Произнеся фразу, Сильвестров может надолго замолчать, задумавшись над ней, затем повторить ее или повернуть иначе. По словам композитора, для него необыкновенно важно ощущение мгновения, погруженного в текучую среду. В качестве эталона Сильвестров называет здесь сочинения нововенца Антона Веберна: слушая авангардную Симфонию № 2, их было трудно не вспомнить.
Упоминание имени Веберна знаменательно: выдающийся альтист Федор Дружинин в последние месяцы жизни с особенным восхищением слушал музыку Сильвестрова, сравнивая ее именно с миниатюрами австрийца:
“Веберн предлагает мне таблетку, в которой уже упакованы аллегро, скерцо и финал, а я в музыке люблю процесс развития”.
Сам Сильвестров, правда, не считает это комплиментом:
“Я не большой сторонник развития, я скорее сторонник роста – дать семени прорасти и не мешать ему”.

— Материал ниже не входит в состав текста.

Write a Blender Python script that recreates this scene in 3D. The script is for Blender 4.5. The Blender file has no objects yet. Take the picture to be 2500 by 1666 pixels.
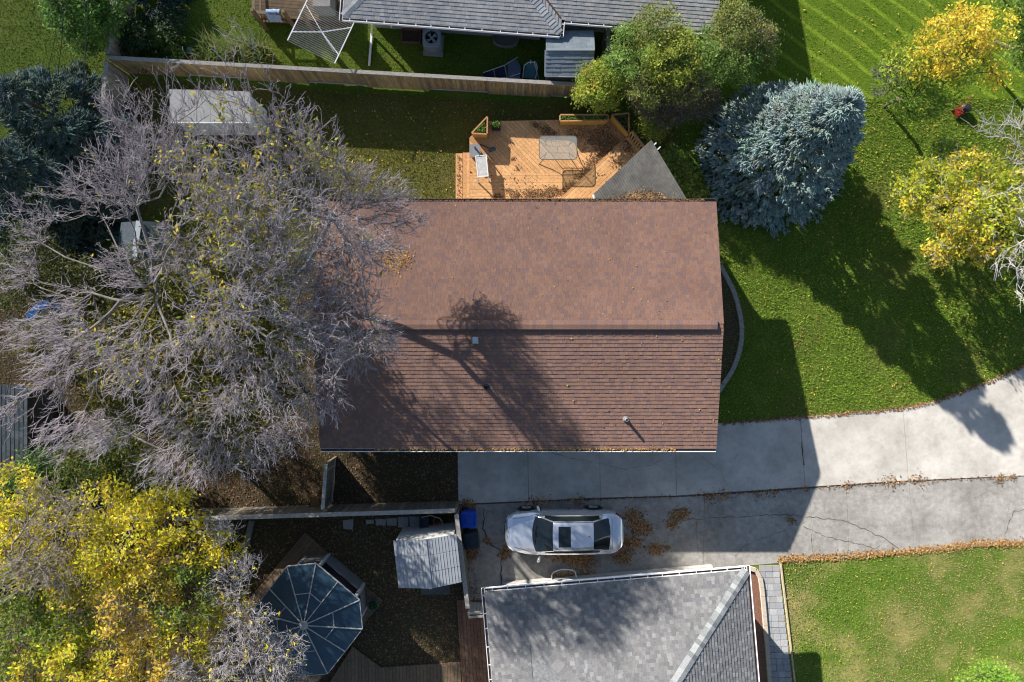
import bpy, math, random
import numpy as np
from mathutils import Vector, Matrix

R = math.radians
rnd = random.Random(7)
SC = bpy.context.scene
COL = SC.collection

# ------------------------------------------------------------------ camera, sky, sun, exposure
CAM_H = 28.0
cam = bpy.data.cameras.new('camera')
cam.sensor_width = 36.0
cam.lens = 24.0
cam.clip_end = 2000.0
cam_ob = bpy.data.objects.new('camera', cam)
cam_ob.location = (0, 0, CAM_H)
COL.objects.link(cam_ob)
SC.camera = cam_ob

SUN_EL = R(24.3)
SUN_AZ = math.atan2(-0.642, 0.767)            # sun stands towards (-x, +y)
SUN_STRENGTH = 5.0
SKY_STRENGTH = 0.080
EXPOSURE = 1.18

world = bpy.data.worlds.new('World')
SC.world = world
world.use_nodes = True
wn = world.node_tree.nodes
bg = wn['Background']
sky = wn.new('ShaderNodeTexSky')
sky.sky_type = 'NISHITA'
sky.sun_disc = False
sky.sun_elevation = SUN_EL
sky.sun_rotation = SUN_AZ
sky.air_density = 1.0
sky.dust_density = 0.6
world.node_tree.links.new(sky.outputs['Color'], bg.inputs['Color'])
bg.inputs['Strength'].default_value = SKY_STRENGTH

sun = bpy.data.lights.new('sun', 'SUN')
sun.energy = SUN_STRENGTH
sun.angle = R(0.55)
sun.color = (1.0, 0.94, 0.86)
sun_ob = bpy.data.objects.new('sun', sun)
to_sun = Vector((math.sin(SUN_AZ) * math.cos(SUN_EL), math.cos(SUN_AZ) * math.cos(SUN_EL), math.sin(SUN_EL)))
sun_ob.rotation_euler = to_sun.to_track_quat('Z', 'Y').to_euler()
sun_ob.location = (-30, 30, 40)
COL.objects.link(sun_ob)

SC.view_settings.view_transform = 'Standard'
SC.view_settings.look = 'None'
SC.view_settings.exposure = EXPOSURE
SC.view_settings.gamma = 1.0
SC.view_settings.use_curve_mapping = False
SC.render.engine = 'CYCLES'
SC.cycles.use_denoising = True
SC.cycles.filter_width = 1.15
SC.cycles.max_bounces = 6
SC.cycles.transparent_max_bounces = 8


def P(px, py, h=0.0):
    """survey point: photo pixel (2500 x 1666) seen at height h -> metres on the plot"""
    k = (CAM_H - h) / 1666.7
    return ((px - 1250.0) * k, (833.0 - py) * k, h)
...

Один из примеров того, как это происходит, – исполненные на вечере Три песни (посвящены Дружинину). “Чакона” на стихи Ахматовой, открывающая цикл, начинается не иначе как первыми нотами великой Чаконы Баха, но вскоре она растворяется в музыке Сильвестрова, становясь ее частью.
Вступая в диалоги с Глинкой, Чайковским, Шубертом, Шопеном и другими великими композиторами прошлого, Сильвестров обычно избегает явного цитирования или стилизации. Любая его пьеса, про которую хочется сказать нечто вроде “типичный Шуберт”, оказывается в первую очередь “типичным Сильвестровым”. Тем большее внимание обращает на себя Шестая симфония, вышедшая недавно на CD: средняя ее часть явно восходит к знаменитому Adagietto Малера.
Впрочем, Сильвестров справедливо полагает, что малеровские интонации могут вплетаться в сегодняшнюю музыку так же органично, как это происходило 100 лет назад с венскими маршами и вальсами у самого Малера.
Российская премьера Шестой симфонии состоялась в среду в Петербурге. Оркестром Мариинского театра дирижировал Роман Кофман. Благодаря усилиям Алексея Любимова музыка Сильвестрова несколько раз в году звучит и в Москве.
Илья Овчинников, “Газета”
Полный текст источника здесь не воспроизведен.